Il pranzo che doveva essere a quattro diventò a tre, con il Cavaliere che non conoscevo e Fedele Confalonieri. Parlammo di tutto e di niente, in modo aperto e sciolto. Tanto che a un certo punto domandai: «Ho sentito dire che sta pensando di candidarsi a sindaco di Milano, è vero?». Mi rispose con un gesto infastidito della mano: «Una sciocchezza». Poi mi domandò quante lettere riceveva ogni giorno “Specchio dei tempi”, la rubrica di dialogo coi lettori della “Stampa”. Più di cento, risposi, pensando che avesse voluto cambiare discorso. Invece lo riprese: «Sa perché glielo chiedo? Perché io ricevo duecento lettere al giorno e sono delle massaie, felici perché ho regalato loro la libertà con le mie televisioni che guardano al mattino mentre fanno i mestieri, come si dice qui a Milano quando si rigoverna la casa. Bene, se pensassi di entrare in politica, io non farei il borgomastro di Milano ma fonderei un partito reaganiano, punterei proprio su quel mondo, prenderei la maggioranza dei voti e governerei il Paese».
Una sorta di “Bum!” silenzioso risuonò nella stanza, attorno al tavolo dov’eravamo seduti con le finestre aperte. A me quella frase entrò da un orecchio e uscì dall’altro, pensai a una boutade estemporanea, un paradosso gratuito, come se Renzi mi dicesse oggi che pensa di fare il centravanti nella Fiorentina. E infatti quando Agnelli chiamò in macchina per sapere se c’era qualche curiosità in quell’incontro gli raccontai la conversazione, saltando quel piccolo particolare.

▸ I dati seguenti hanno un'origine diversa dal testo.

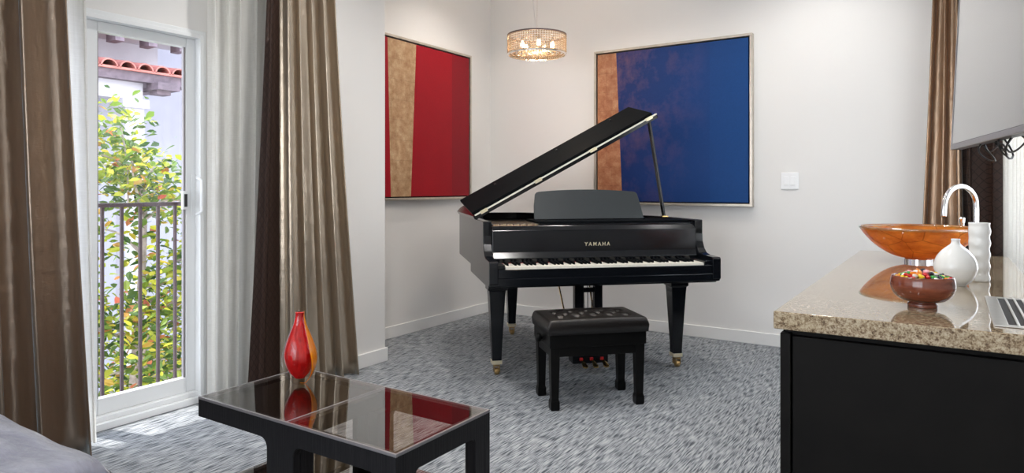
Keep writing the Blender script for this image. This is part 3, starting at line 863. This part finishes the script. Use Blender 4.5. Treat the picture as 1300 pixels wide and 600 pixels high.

Glielo avrei ricordato due anni dopo, d’urgenza, quando sullo sfondo di una politica disastrata si avvertivano i primi scalpiccii berlusconiani misteriosi, le voci di vertici segreti a Publitalia, la rete di uomini di Dell’Utri, le simulazioni strategiche e coperte con i giornalisti del gruppo, i sussurri di qualche navigatore democristiano di lungo corso che cercava una scialuppa di salvataggio dopo il grande naufragio, una cena al Cambio con imprenditori torinesi a cui era stato raccontato tutto chiedendo il silenzio come nelle sette, nelle operazioni di marketing, nei blitz militari.
Io sapevo, anche se non avevo capito nulla. Non avevo considerato che il vuoto chiama il pieno. Che nella grande desertificazione della politica italiana dopo il suicidio di partiti centenari con le tangenti tutto era prosciugato, meno il deposito elementare ma identitario dell’anticomunismo, catalizzatore e collante istintivo: a patto che qualcuno fosse capace di riportare l’istinto in politica dopo l’uniformità scolastica degli anni democristiani e la rigidità monumentale della piramide comunista. Non avevo creduto possibile, soprattutto, che una creatura politica nuova potesse nascere dal nulla, dagli spettri del caos come direbbero i russi, senza il seme di una tradizione culturale, la selezione di un’élite allargata, la rappresentanza esplicita di una base sociale riconoscibile e riconosciuta.